--- RECORDED INFORMATION ---

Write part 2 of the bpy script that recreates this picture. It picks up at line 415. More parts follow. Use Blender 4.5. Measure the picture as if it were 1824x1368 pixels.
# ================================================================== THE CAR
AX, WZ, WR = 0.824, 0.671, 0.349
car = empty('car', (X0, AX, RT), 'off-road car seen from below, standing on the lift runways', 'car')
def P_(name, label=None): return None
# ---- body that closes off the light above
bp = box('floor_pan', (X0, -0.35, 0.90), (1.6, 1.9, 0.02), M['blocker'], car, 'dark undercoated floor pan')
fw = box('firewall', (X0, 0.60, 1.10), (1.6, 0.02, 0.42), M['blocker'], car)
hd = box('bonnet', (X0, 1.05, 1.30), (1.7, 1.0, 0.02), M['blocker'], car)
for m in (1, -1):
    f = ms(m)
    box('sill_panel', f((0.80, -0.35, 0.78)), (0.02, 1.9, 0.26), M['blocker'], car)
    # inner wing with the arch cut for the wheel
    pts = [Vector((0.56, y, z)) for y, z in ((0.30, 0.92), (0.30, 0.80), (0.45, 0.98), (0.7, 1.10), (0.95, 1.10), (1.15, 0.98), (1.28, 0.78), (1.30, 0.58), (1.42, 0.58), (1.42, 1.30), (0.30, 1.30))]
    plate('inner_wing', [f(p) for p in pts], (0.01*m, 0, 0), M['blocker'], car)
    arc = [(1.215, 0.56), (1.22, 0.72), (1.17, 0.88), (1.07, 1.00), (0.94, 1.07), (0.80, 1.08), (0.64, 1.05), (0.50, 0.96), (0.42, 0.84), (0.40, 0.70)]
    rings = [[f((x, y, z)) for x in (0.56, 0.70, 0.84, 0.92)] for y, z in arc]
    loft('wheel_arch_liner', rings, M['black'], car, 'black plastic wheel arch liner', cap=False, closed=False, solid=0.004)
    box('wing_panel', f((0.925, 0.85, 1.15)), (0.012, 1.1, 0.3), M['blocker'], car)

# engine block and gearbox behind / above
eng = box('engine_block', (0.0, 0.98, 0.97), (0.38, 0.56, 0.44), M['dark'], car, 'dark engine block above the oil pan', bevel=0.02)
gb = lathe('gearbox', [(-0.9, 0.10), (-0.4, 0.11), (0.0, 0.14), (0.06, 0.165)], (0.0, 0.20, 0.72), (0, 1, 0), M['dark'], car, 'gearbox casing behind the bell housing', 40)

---

== OBJECTIVE ==
Extract all of the data shown above and repeat it verbatim.

== EXERCISE RESULT ==
Write part 2 of the bpy script that recreates this picture. It picks up at line 415. More parts follow. Use Blender 4.5. Measure the picture as if it were 1824x1368 pixels.
# ================================================================== THE CAR
AX, WZ, WR = 0.824, 0.671, 0.349
car = empty('car', (X0, AX, RT), 'off-road car seen from below, standing on the lift runways', 'car')
def P_(name, label=None): return None
# ---- body that closes off the light above
bp = box('floor_pan', (X0, -0.35, 0.90), (1.6, 1.9, 0.02), M['blocker'], car, 'dark undercoated floor pan')
fw = box('firewall', (X0, 0.60, 1.10), (1.6, 0.02, 0.42), M['blocker'], car)
hd = box('bonnet', (X0, 1.05, 1.30), (1.7, 1.0, 0.02), M['blocker'], car)
for m in (1, -1):
    f = ms(m)
    box('sill_panel', f((0.80, -0.35, 0.78)), (0.02, 1.9, 0.26), M['blocker'], car)
    # inner wing with the arch cut for the wheel
    pts = [Vector((0.56, y, z)) for y, z in ((0.30, 0.92), (0.30, 0.80), (0.45, 0.98), (0.7, 1.10), (0.95, 1.10), (1.15, 0.98), (1.28, 0.78), (1.30, 0.58), (1.42, 0.58), (1.42, 1.30), (0.30, 1.30))]
    plate('inner_wing', [f(p) for p in pts], (0.01*m, 0, 0), M['blocker'], car)
    arc = [(1.215, 0.56), (1.22, 0.72), (1.17, 0.88), (1.07, 1.00), (0.94, 1.07), (0.80, 1.08), (0.64, 1.05), (0.50, 0.96), (0.42, 0.84), (0.40, 0.70)]
    rings = [[f((x, y, z)) for x in (0.56, 0.70, 0.84, 0.92)] for y, z in arc]
    loft('wheel_arch_liner', rings, M['black'], car, 'black plastic wheel arch liner', cap=False, closed=False, solid=0.004)
    box('wing_panel', f((0.925, 0.85, 1.15)), (0.012, 1.1, 0.3), M['blocker'], car)

# engine block and gearbox behind / above
eng = box('engine_block', (0.0, 0.98, 0.97), (0.38, 0.56, 0.44), M['dark'], car, 'dark engine block above the oil pan', bevel=0.02)
gb = lathe('gearbox', [(-0.9, 0.10), (-0.4, 0.11), (0.0, 0.14), (0.06, 0.165)], (0.0, 0.20, 0.72), (0, 1, 0), M['dark'], car, 'gearbox casing behind the bell housing', 40)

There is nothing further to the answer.